Your task is to write out the complete listing exactly as it is shown.

------------------------------------------------------------

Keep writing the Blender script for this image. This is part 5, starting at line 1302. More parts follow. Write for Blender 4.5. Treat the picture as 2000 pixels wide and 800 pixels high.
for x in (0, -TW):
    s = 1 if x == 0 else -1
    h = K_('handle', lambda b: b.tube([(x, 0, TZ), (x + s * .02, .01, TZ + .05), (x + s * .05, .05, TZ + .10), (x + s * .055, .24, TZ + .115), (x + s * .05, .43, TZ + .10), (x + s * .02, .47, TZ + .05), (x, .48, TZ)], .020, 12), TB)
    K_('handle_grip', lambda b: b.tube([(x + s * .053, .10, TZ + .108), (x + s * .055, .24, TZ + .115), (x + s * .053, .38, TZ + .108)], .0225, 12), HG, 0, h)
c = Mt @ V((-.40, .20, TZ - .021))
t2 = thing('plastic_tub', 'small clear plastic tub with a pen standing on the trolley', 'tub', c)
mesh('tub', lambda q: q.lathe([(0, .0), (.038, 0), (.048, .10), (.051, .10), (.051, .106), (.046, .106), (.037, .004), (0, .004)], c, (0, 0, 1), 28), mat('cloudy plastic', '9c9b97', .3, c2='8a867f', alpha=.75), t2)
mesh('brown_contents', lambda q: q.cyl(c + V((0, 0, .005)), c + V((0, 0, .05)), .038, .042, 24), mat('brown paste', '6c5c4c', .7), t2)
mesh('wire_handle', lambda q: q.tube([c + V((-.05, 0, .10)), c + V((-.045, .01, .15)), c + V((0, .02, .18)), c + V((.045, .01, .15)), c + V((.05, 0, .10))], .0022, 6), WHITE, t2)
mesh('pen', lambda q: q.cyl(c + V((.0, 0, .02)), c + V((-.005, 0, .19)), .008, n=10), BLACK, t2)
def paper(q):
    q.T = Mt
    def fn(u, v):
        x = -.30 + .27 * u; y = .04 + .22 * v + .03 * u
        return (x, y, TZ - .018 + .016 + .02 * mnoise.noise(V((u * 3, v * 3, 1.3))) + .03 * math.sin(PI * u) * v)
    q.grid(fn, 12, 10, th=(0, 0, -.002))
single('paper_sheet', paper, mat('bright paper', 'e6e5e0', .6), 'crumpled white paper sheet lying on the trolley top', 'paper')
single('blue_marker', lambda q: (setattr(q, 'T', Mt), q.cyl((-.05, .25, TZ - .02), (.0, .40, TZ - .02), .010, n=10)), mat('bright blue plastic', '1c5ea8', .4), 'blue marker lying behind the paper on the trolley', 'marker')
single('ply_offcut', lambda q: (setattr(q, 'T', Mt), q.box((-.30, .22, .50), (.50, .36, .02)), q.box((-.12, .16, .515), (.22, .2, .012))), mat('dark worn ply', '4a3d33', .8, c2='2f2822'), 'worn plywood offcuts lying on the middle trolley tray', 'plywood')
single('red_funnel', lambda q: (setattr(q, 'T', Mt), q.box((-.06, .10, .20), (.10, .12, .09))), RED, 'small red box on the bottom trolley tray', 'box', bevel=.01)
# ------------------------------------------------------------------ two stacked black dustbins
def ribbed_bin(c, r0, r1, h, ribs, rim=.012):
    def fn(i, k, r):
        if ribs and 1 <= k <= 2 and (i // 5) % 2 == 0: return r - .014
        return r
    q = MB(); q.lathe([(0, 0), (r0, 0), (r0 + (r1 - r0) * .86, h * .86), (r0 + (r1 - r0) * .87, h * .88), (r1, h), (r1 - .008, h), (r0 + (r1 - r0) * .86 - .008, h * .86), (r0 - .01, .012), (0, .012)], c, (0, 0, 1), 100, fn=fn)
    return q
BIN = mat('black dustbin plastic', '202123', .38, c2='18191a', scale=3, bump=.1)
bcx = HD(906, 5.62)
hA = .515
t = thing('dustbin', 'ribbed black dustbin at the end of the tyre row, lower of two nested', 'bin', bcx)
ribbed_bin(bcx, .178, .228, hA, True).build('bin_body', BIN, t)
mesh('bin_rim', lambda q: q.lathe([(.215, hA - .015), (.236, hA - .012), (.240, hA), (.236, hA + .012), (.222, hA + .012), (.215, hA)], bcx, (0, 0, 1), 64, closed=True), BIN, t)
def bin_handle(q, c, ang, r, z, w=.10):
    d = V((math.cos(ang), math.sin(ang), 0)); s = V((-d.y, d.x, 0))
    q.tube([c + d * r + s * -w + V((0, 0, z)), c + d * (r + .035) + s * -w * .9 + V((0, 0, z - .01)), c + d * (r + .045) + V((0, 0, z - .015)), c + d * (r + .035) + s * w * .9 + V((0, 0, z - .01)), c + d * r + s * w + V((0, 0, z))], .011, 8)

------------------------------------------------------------

- [Correct result]
Keep writing the Blender script for this image. This is part 5, starting at line 1302. More parts follow. Write for Blender 4.5. Treat the picture as 2000 pixels wide and 800 pixels high.
for x in (0, -TW):
    s = 1 if x == 0 else -1
    h = K_('handle', lambda b: b.tube([(x, 0, TZ), (x + s * .02, .01, TZ + .05), (x + s * .05, .05, TZ + .10), (x + s * .055, .24, TZ + .115), (x + s * .05, .43, TZ + .10), (x + s * .02, .47, TZ + .05), (x, .48, TZ)], .020, 12), TB)
    K_('handle_grip', lambda b: b.tube([(x + s * .053, .10, TZ + .108), (x + s * .055, .24, TZ + .115), (x + s * .053, .38, TZ + .108)], .0225, 12), HG, 0, h)
c = Mt @ V((-.40, .20, TZ - .021))
t2 = thing('plastic_tub', 'small clear plastic tub with a pen standing on the trolley', 'tub', c)
mesh('tub', lambda q: q.lathe([(0, .0), (.038, 0), (.048, .10), (.051, .10), (.051, .106), (.046, .106), (.037, .004), (0, .004)], c, (0, 0, 1), 28), mat('cloudy plastic', '9c9b97', .3, c2='8a867f', alpha=.75), t2)
mesh('brown_contents', lambda q: q.cyl(c + V((0, 0, .005)), c + V((0, 0, .05)), .038, .042, 24), mat('brown paste', '6c5c4c', .7), t2)
mesh('wire_handle', lambda q: q.tube([c + V((-.05, 0, .10)), c + V((-.045, .01, .15)), c + V((0, .02, .18)), c + V((.045, .01, .15)), c + V((.05, 0, .10))], .0022, 6), WHITE, t2)
mesh('pen', lambda q: q.cyl(c + V((.0, 0, .02)), c + V((-.005, 0, .19)), .008, n=10), BLACK, t2)
def paper(q):
    q.T = Mt
    def fn(u, v):
        x = -.30 + .27 * u; y = .04 + .22 * v + .03 * u
        return (x, y, TZ - .018 + .016 + .02 * mnoise.noise(V((u * 3, v * 3, 1.3))) + .03 * math.sin(PI * u) * v)
    q.grid(fn, 12, 10, th=(0, 0, -.002))
single('paper_sheet', paper, mat('bright paper', 'e6e5e0', .6), 'crumpled white paper sheet lying on the trolley top', 'paper')
single('blue_marker', lambda q: (setattr(q, 'T', Mt), q.cyl((-.05, .25, TZ - .02), (.0, .40, TZ - .02), .010, n=10)), mat('bright blue plastic', '1c5ea8', .4), 'blue marker lying behind the paper on the trolley', 'marker')
single('ply_offcut', lambda q: (setattr(q, 'T', Mt), q.box((-.30, .22, .50), (.50, .36, .02)), q.box((-.12, .16, .515), (.22, .2, .012))), mat('dark worn ply', '4a3d33', .8, c2='2f2822'), 'worn plywood offcuts lying on the middle trolley tray', 'plywood')
single('red_funnel', lambda q: (setattr(q, 'T', Mt), q.box((-.06, .10, .20), (.10, .12, .09))), RED, 'small red box on the bottom trolley tray', 'box', bevel=.01)
# ------------------------------------------------------------------ two stacked black dustbins
def ribbed_bin(c, r0, r1, h, ribs, rim=.012):
    def fn(i, k, r):
        if ribs and 1 <= k <= 2 and (i // 5) % 2 == 0: return r - .014
        return r
    q = MB(); q.lathe([(0, 0), (r0, 0), (r0 + (r1 - r0) * .86, h * .86), (r0 + (r1 - r0) * .87, h * .88), (r1, h), (r1 - .008, h), (r0 + (r1 - r0) * .86 - .008, h * .86), (r0 - .01, .012), (0, .012)], c, (0, 0, 1), 100, fn=fn)
    return q
BIN = mat('black dustbin plastic', '202123', .38, c2='18191a', scale=3, bump=.1)
bcx = HD(906, 5.62)
hA = .515
t = thing('dustbin', 'ribbed black dustbin at the end of the tyre row, lower of two nested', 'bin', bcx)
ribbed_bin(bcx, .178, .228, hA, True).build('bin_body', BIN, t)
mesh('bin_rim', lambda q: q.lathe([(.215, hA - .015), (.236, hA - .012), (.240, hA), (.236, hA + .012), (.222, hA + .012), (.215, hA)], bcx, (0, 0, 1), 64, closed=True), BIN, t)
def bin_handle(q, c, ang, r, z, w=.10):
    d = V((math.cos(ang), math.sin(ang), 0)); s = V((-d.y, d.x, 0))
    q.tube([c + d * r + s * -w + V((0, 0, z)), c + d * (r + .035) + s * -w * .9 + V((0, 0, z - .01)), c + d * (r + .045) + V((0, 0, z - .015)), c + d * (r + .035) + s * w * .9 + V((0, 0, z - .01)), c + d * r + s * w + V((0, 0, z))], .011, 8)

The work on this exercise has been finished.